On the road (Europe 2010): Pouzolles, Pezenas

Spent a leisurely day yesterday seeing the village of Pouzolles after picking up our rental car, in Beziers, which is about half an hour away and the biggest town in the area. So far Pouzolles continues to conform to my first impression. The village is picturesque, but sleepy. Sometimes the picturesque is better passed through than lived in, but there is a wealth of things to do within a short drive of the village, so this makes an excellent base.

Yesterday, for example, we visited the Barrage des Olivettes, which is a small dam with a local swimming hole behind it. The dam creates a small reservoir with picnicking areas. Families were swimming. Some people were fishing. Others were just lolling on the grass. I enjoyed seeing the wildflowers. I noticed scabiosa, echiums, and chamomile growing wild. I saw a pretty yellow bird singing noisily up in one of the trees, a bird I've never seen before. A look in the bird book allowed me to identify it as a Serin, a common songbird in this area. Pied Wagtails were skimming over the water. A Hoopoe landed on the antenna of the neighboring house here after we got home. It was my first view of this very impressive bird, but he was gone before I could get my camera. I hope to get a better look at a Hoopoe soon.
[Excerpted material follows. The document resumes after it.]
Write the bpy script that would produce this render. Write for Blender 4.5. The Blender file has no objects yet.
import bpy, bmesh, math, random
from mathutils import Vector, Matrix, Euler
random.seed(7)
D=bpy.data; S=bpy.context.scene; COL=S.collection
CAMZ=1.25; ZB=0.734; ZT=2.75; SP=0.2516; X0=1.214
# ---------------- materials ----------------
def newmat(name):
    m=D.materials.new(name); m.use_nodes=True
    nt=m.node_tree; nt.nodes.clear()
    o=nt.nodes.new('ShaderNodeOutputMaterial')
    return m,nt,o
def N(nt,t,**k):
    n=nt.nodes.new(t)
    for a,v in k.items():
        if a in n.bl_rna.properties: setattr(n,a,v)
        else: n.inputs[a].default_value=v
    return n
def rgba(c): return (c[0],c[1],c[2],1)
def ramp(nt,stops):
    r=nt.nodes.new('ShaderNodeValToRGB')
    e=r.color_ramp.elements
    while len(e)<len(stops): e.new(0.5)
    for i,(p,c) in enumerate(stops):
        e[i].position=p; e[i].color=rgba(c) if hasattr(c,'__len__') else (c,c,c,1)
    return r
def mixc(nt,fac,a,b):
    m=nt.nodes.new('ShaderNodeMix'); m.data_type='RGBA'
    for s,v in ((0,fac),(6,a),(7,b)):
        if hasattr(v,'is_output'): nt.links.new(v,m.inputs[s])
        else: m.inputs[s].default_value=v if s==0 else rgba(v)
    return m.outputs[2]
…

Today we spent the day in Pezenas, a town about 10 miles to the east of Pouzolles. Today, Saturday, was market day. Each of the towns has its own market--sometimes more than once a week. Food sellers were offering the usual fruits, vegetables, fish, meats, bread products, and specialties such as olives, soaps (pictured), and candies and confections, but I can see already that it's more economical to shop for most food at the big supermarkets. Cheese and wine are much cheaper here than at home. I saw a wheel of Époisses today at the big Intermarché for €6 (the one I bought in Paris was €9). At home, at Whole Foods, the same piece of cheese would cost around four times as much. Today I bought four bottles of Cinsault rosé from local producers, which I plan to compare tomorrow evening, to start to get a feel for the wines being made here. The four bottles together cost the equivalent of about $12, and these were by no means the cheapest wines available. Other products are somewhat cheaper as well. All in all, I suspect it will cost less to live here than at home.
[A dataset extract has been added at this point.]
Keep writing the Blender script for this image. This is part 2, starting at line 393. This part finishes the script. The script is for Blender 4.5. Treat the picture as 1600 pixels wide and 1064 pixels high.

Pezenas is known for its antique shops, its market, and because Molière made Pezenas his home for a period and his company performed in the town from time to time. Pezenas is unusual also for a well preserved Jewish ghetto that appears to have been established in the 13th century. By the middle of the 16th, the Jewish population had been ejected, but the section of the town they built is still there. All over Pezenas are old stone buildings with interesting carvings, imposing doorways, and whimsical knockers on the doors. Many buildings have ornate wrought iron balconies. It was interesting just to wander around the streets. I particularly liked the heart-shaped carving on the door pictured here.